Bebe Vio sogna di diventare presidente del Coni, mentre il M5S vuole abolirlo

Ci sono dei sogni che sono impossibili soltanto perché qualcuno si mette sulla tua strada. Bebe Vio ha un obiettivo, una volta dismessi i panni di atleta super vincente nella scherma paralimpica. Vorrebbe diventare il nuovo presidente del Coni. Il Comitato olimpico nazionale, al momento, è saldamente tra le mani di Giovanni Malagò che proprio di Bebe Vio è un grande sponsor.

Bebe Vio vorrebbe diventare presidente del Coni

«Sto scoprendo che le passioni possono diventare un lavoro – ha detto Bebe Vio ritirando alla Camera il premio per giovani innovatori -. Mi piace un sacco fare sport e ora sto studiando comunicazione. Un giorno il mio sogno nello sport e nella comunicazione sarebbe stato quello di diventare presidente del Coni. Ci sto lavorando, magari un giorno ci arriverò. Per ora faccio tutta la parte di studio per arrivarci».

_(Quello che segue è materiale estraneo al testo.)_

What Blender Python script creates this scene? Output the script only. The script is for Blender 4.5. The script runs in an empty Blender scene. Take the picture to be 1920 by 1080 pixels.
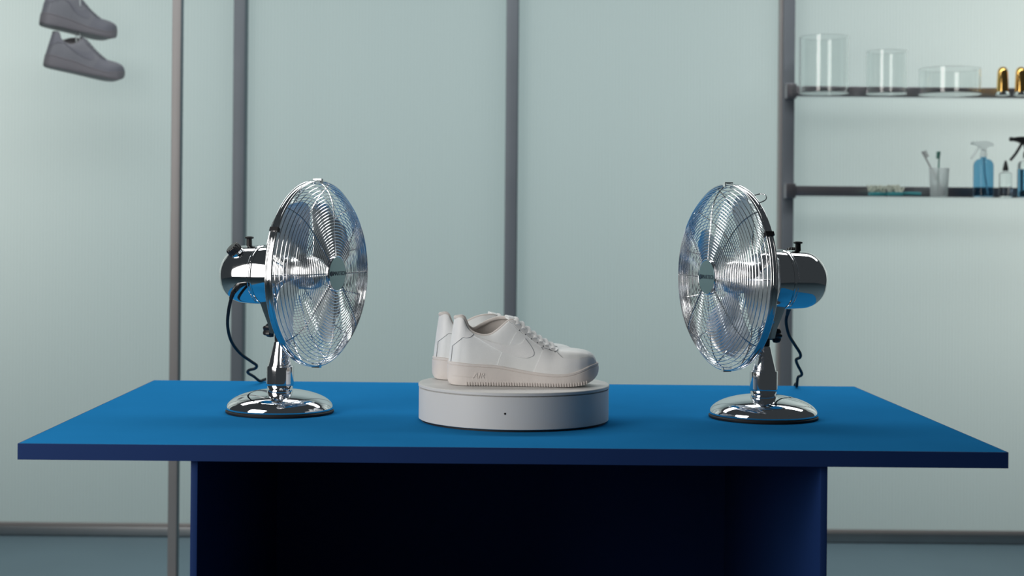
import bpy, bmesh, math, random
import numpy as np
from mathutils import Vector, Matrix
from mathutils.geometry import delaunay_2d_cdt

random.seed(7)
PI = math.pi
scene = bpy.context.scene
COL = scene.collection

# ------------------------------------------------------------------ camera
F, U0, V0, ROLL = 2900.0, 905.0, 427.0, 0.009
CZ = 1.128                       # lens height; table top is at 0.75
cam = bpy.data.cameras.new('camera')
cam.sensor_width = 36.0
cam.lens = 36.0 * F / 1920.0
cam.shift_x = (960 - U0) / 1920.0
cam.shift_y = -(540 - V0) / 1920.0
cam.clip_start = 0.05
cam.dof.use_dof = True
cam.dof.focus_distance = 3.04
cam.dof.aperture_fstop = 4.2
camo = bpy.data.objects.new('camera', cam)
COL.objects.link(camo)
camo.location = (0, 0, CZ)
camo.rotation_euler = (PI / 2, -ROLL, 0)
scene.camera = camo

# ------------------------------------------------------------------ world, lights, exposure
world = bpy.data.worlds.new('dim_studio')
scene.world = world
world.use_nodes = True
bg = world.node_tree.nodes['Background']
bg.inputs['Color'].default_value = (0.80, 0.92, 1.0, 1)
bg.inputs['Strength'].default_value = 0.046


def area(name, loc, target, sx, sy, power, color):
    L = bpy.data.lights.new(name, 'AREA')
    L.shape = 'RECTANGLE'
    L.size, L.size_y = sx, sy
    L.energy = power
    L.color = color
    o = bpy.data.objects.new(name, L)
    COL.objects.link(o)
    o.location = loc
    d = Vector(target) - Vector(loc)
    o.rotation_euler = d.to_track_quat('-Z', 'Y').to_euler()
    return o


# warm key softbox, camera left; diffused lamps behind the translucent wall; overhead strip lamp
key = area('key_softbox', (-1.85, 1.62, 1.60), (0.0, 3.0, 1.0), 1.45, 1.7, 27, (1.0, 0.965, 0.92))
key.data.spread = math.radians(140)
area('back_lamp', (0.0, 7.1, 1.75), (0.0, 5.6, 1.75), 9.0, 2.6, 40, (0.80, 1.0, 1.03))
area('back_lamp', (-2.75, 6.75, 1.85), (-2.75, 5.6, 1.85), 1.9, 1.9, 18, (1.0, 0.90, 0.82))
area('back_lamp', (2.75, 6.75, 1.75), (2.75, 5.6, 1.75), 1.9, 1.9, 19, (1.0, 0.90, 0.82))
area('ceiling_strip', (0.1, 4.4, 2.8), (0.1, 4.3, 0.0), 5.0, 0.55, 62, (0.98, 1.0, 0.99))

vs = scene.view_settings
vs.view_transform = 'Standard'
vs.look = 'None'
vs.exposure = 0.0
vs.gamma = 1.0
vs.use_curve_mapping = False
scene.cycles.use_denoising = True
scene.cycles.max_bounces = 12
scene.cycles.transmission_bounces = 10
scene.cycles.transparent_max_bounces = 12

# ------------------------------------------------------------------ materials


def material(name, col, rough=0.5, metal=0.0, spec=0.5, trans=0.0, ior=1.45, coat=0.0,
             noise=0.0, nscale=30.0, bump=0.0, bscale=200.0, sheen=0.0):
    m = bpy.data.materials.new(name)
    m.use_nodes = True
    nt = m.node_tree
    b = nt.nodes['Principled BSDF']
    b.inputs['Base Color'].default_value = (*col, 1)
    b.inputs['Roughness'].default_value = rough
    b.inputs['Metallic'].default_value = metal
    b.inputs['Specular IOR Level'].default_value = spec
    b.inputs['Transmission Weight'].default_value = trans
    b.inputs['IOR'].default_value = ior
    b.inputs['Coat Weight'].default_value = coat
    b.inputs['Sheen Weight'].default_value = sheen
    tc = nt.nodes.new('ShaderNodeTexCoord')
    if noise > 0:
        n = nt.nodes.new('ShaderNodeTexNoise')
        n.inputs['Scale'].default_value = nscale
        n.inputs['Detail'].default_value = 4
        nt.links.new(tc.outputs['Object'], n.inputs['Vector'])
        mp = nt.nodes.new('ShaderNodeMapRange')
        mp.inputs['To Min'].default_value = 1 - noise
        mp.inputs['To Max'].default_value = 1 + noise
        nt.links.new(n.outputs['Fac'], mp.inputs['Value'])
        mx = nt.nodes.new('ShaderNodeMix')
        mx.data_type = 'RGBA'
        mx.blend_type = 'MULTIPLY'
        mx.inputs['Factor'].default_value = 1.0
        mx.inputs['A'].default_value = (*col, 1)
        nt.links.new(mp.outputs['Result'], mx.inputs['B'])
        nt.links.new(mx.outputs['Result'], b.inputs['Base Color'])
    if bump > 0:
        n2 = nt.nodes.new('ShaderNodeTexNoise')
        n2.inputs['Scale'].default_value = bscale
        n2.inputs['Detail'].default_value = 3
        nt.links.new(tc.outputs['Object'], n2.inputs['Vector'])
        bp = nt.nodes.new('ShaderNodeBump')
        bp.inputs['Strength'].default_value = bump
        bp.inputs['Distance'].default_value = 0.001
        nt.links.new(n2.outputs['Fac'], bp.inputs['Height'])
        nt.links.new(bp.outputs['Normal'], b.inputs['Normal'])
    return m


M = {}
M['chrome'] = material('chrome', (0.80, 0.81, 0.83), 0.05, 1.0)
M['wire'] = material('chrome_wire', (0.80, 0.81, 0.83), 0.12, 1.0)
M['blade'] = material('brushed_blade', (0.72, 0.74, 0.76), 0.27, 1.0)
M['black'] = material('black_plastic', (0.012, 0.012, 0.014), 0.32)
M['rubber'] = material('black_rubber', (0.010, 0.010, 0.011), 0.6)
M['cord'] = material('cord_rubber', (0.006, 0.009, 0.013), 0.6, spec=0.25)
M['badge'] = material('badge_grey', (0.26, 0.36, 0.39), 0.28, 1.0)
M['badge_ink'] = material('badge_ink', (0.02, 0.045, 0.07), 0.5)
M['blue'] = material('blue_paint', (0.016, 0.180, 0.425), 0.7, spec=0.0, noise=0.06, nscale=9, bump=0.05, bscale=300)
M['navy'] = material('navy_edge_paint', (0.010, 0.034, 0.135), 0.6, spec=0.2, noise=0.05, nscale=9)
M['turn'] = material('turntable_white', (0.66, 0.655, 0.64), 0.42)
M['hole'] = material('dark_hole', (0.005, 0.005, 0.005), 0.8)
M['leather'] = material('white_leather', (0.80, 0.82, 0.82), 0.45, noise=0.03, nscale=60, bump=0.15, bscale=700)
M['leather2'] = material('white_leather_overlay', (0.83, 0.84, 0.84), 0.42, noise=0.02, nscale=60, bump=0.15, bscale=700)
M['sole'] = material('white_rubber_sole', (0.72, 0.675, 0.65), 0.55, noise=0.03, nscale=40)
M['lining'] = material('white_lining', (0.66, 0.62, 0.59), 0.9, sheen=0.3)
M['lace'] = material('white_lace', (0.80, 0.81, 0.81), 0.85)
M['shoe_hole'] = material('shoe_hole_grey', (0.16, 0.17, 0.18), 0.9)
M['g_leather'] = material('grey_leather', (0.175, 0.18, 0.205), 0.6, noise=0.08, nscale=30)
M['g_leather2'] = material('grey_leather_overlay', (0.155, 0.16, 0.19), 0.6, noise=0.08, nscale=30)
M['g_sole'] = material('grey_sole', (0.17, 0.165, 0.185), 0.6)
M['g_lining'] = material('grey_lining', (0.16, 0.16, 0.17), 0.9)
M['g_lace'] = material('grey_lace', (0.20, 0.22, 0.22), 0.9)
M['string'] = material('white_string', (0.55, 0.60, 0.61), 0.8)
M['steel'] = material('brushed_steel', (0.38, 0.39, 0.40), 0.38, 1.0, noise=0.10, nscale=6)
M['steel_paint'] = material('grey_coated_steel', (0.175, 0.195, 0.22), 0.45, 0.25, noise=0.12, nscale=5)
M['steel_lt'] = material('pale_coated_steel', (0.35, 0.33, 0.325), 0.45, 0.25, noise=0.08, nscale=5)
M['dark_strip'] = material('dark_teal_grey', (0.10, 0.14, 0.16), 0.6)
M['rail'] = material('dark_chrome_rail', (0.42, 0.40, 0.43), 0.30, 1.0, noise=0.25, nscale=4)
M['glass'] = material('clear_glass', (0.97, 0.99, 0.985), 0.0, trans=1.0, ior=1.45)
M['acrylic'] = material('clear_acrylic', (0.93, 0.97, 0.96), 0.02, trans=1.0, ior=1.3)
M['frost'] = material('frosted_plastic', (0.80, 0.84, 0.84), 0.35, trans=0.75, ior=1.15)
M['liquid'] = material('blue_liquid', (0.17, 0.43, 0.64), 0.02, trans=1.0, ior=1.25)
M['gold'] = material('polished_gold', (0.83, 0.52, 0.16), 0.14, 1.0)
M['teal'] = material('teal_plastic', (0.03, 0.20, 0.22), 0.5)
M['green'] = material('green_plastic', (0.03, 0.17, 0.13), 0.5)
M['greyp'] = material('grey_plastic', (0.26, 0.27, 0.27), 0.5)
M['bristle'] = material('offwhite_bristle', (0.50, 0.54, 0.46), 0.9)
M['straw'] = material('dip_tube', (0.35, 0.45, 0.5), 0.4)
def plate_material():
    m = bpy.data.materials.new('thin_clear_plate')
    m.use_nodes = True
    nt = m.node_tree
    nt.nodes.clear()
    out = nt.nodes.new('ShaderNodeOutputMaterial')
    tr = nt.nodes.new('ShaderNodeBsdfTransparent')
    tr.inputs['Color'].default_value = (0.985, 0.992, 0.992, 1)
    gl = nt.nodes.new('ShaderNodeBsdfGlossy')
    gl.inputs['Roughness'].default_value = 0.05
    ms = nt.nodes.new('ShaderNodeMixShader')
    ms.inputs[0].default_value = 0.03
    nt.links.new(tr.outputs[0], ms.inputs[1])
    nt.links.new(gl.outputs[0], ms.inputs[2])
    nt.links.new(ms.outputs[0], out.inputs['Surface'])
    return m


M['plate'] = plate_material()
M['seam_shade_dirt'] = material('seam_shade_dirt_grey', (0.30, 0.31, 0.32), 0.9)  # grey of the shade and dirt painted in beside the overlays
M['g_seam_shade_dirt'] = material('grey_seam_shade_dirt', (0.12, 0.12, 0.13), 0.9)
M['floor'] = material('blue_grey_concrete', (0.13, 0.20, 0.24), 0.55, noise=0.10, nscale=3, bump=0.1, bscale=40)


def panel_material():
    """twin-wall polycarbonate: half scattering, half letting light through, faint darker inner ribs"""
    m = bpy.data.materials.new('fluted_polycarbonate')
    m.use_nodes = True
    nt = m.node_tree
    nt.nodes.clear()
    out = nt.nodes.new('ShaderNodeOutputMaterial')
    tc = nt.nodes.new('ShaderNodeTexCoord')
    sep = nt.nodes.new('ShaderNodeSeparateXYZ')
    nt.links.new(tc.outputs['Object'], sep.inputs[0])
    mul = nt.nodes.new('ShaderNodeMath')
    mul.operation = 'MULTIPLY'
    mul.inputs[1].default_value = 2 * PI / PITCH
    nt.links.new(sep.outputs['X'], mul.inputs[0])
    cs = nt.nodes.new('ShaderNodeMath')
    cs.operation = 'COSINE'
    nt.links.new(mul.outputs[0], cs.inputs[0])
    mp = nt.nodes.new('ShaderNodeMapRange')
    mp.inputs['From Min'].default_value = 0.2
    mp.inputs['From Max'].default_value = 1.0
    nt.links.new(cs.outputs[0], mp.inputs['Value'])
    mix = nt.nodes.new('ShaderNodeMix')
    mix.data_type = 'RGBA'
    mix.inputs['A'].default_value = (0.78, 0.875, 0.855, 1)
    mix.inputs['B'].default_value = (0.752, 0.850, 0.832, 1)
    nt.links.new(mp.outputs['Result'], mix.inputs['Factor'])
    df = nt.nodes.new('ShaderNodeBsdfDiffuse')
    tl = nt.nodes.new('ShaderNodeBsdfTranslucent')
    ms = nt.nodes.new('ShaderNodeMixShader')
    ms.inputs[0].default_value = 0.70
    nt.links.new(mix.outputs['Result'], df.inputs['Color'])
    nt.links.new(mix.outputs['Result'], tl.inputs['Color'])
    nt.links.new(df.outputs[0], ms.inputs[1])
    nt.links.new(tl.outputs[0], ms.inputs[2])
    nt.links.new(ms.outputs[0], out.inputs['Surface'])
    return m


PITCH = 0.0118
M['panel'] = panel_material()

# ------------------------------------------------------------------ helpers


def P(u, v, Y):
    """point of the place that a picture position shows at depth Y (for measuring only)"""
    du, dv = u - U0, v - V0
    a = du + ROLL * dv
    b = dv - ROLL * du
    return Vector((a * Y / F, Y, CZ - b * Y / F))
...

Ma, se da un lato bisogna registrare la buona volontà e l’applicazione di uno dei simboli del nostro sport, dall’altro bisogna necessariamente confrontarsi con le esigenze della politica. Attualmente, lo si è scoperto oggi, uno dei due partiti al governo, ovvero il Movimento 5 Stelle, avrebbe intenzione di abolire il comitato olimpico nazionale.

Sulla strada di Bebe Vio ci sono quelli del M5S

A rivelarlo è Giancarlo Giorgetti, sottosegretario alla presidenza del Consiglio con delega allo sport. Nei giorni scorsi era stato molto criticato da Giovanni Malagò per la sua proposta di riforma dello sport in Italia, con la conseguente sottrazione di fondi che non sarebbero più gestiti direttamente dal Coni, ma da agenzie controllate dal governo. Depauperando, di fatto, un comitato olimpico che sta affrontando la sfida della candidatura di Milano e Cortina per le olimpiadi invernali del 2026.

«Malagò non ha capito che la mia è una posizione mediana – ha detto Giorgetti nel corso di un’intervista a Prima Comunicazione: i Cinquestelle vorrebbero un ribaltone assai più radicale. Io invece parlo di riforma del Coni e non di una sua abolizione».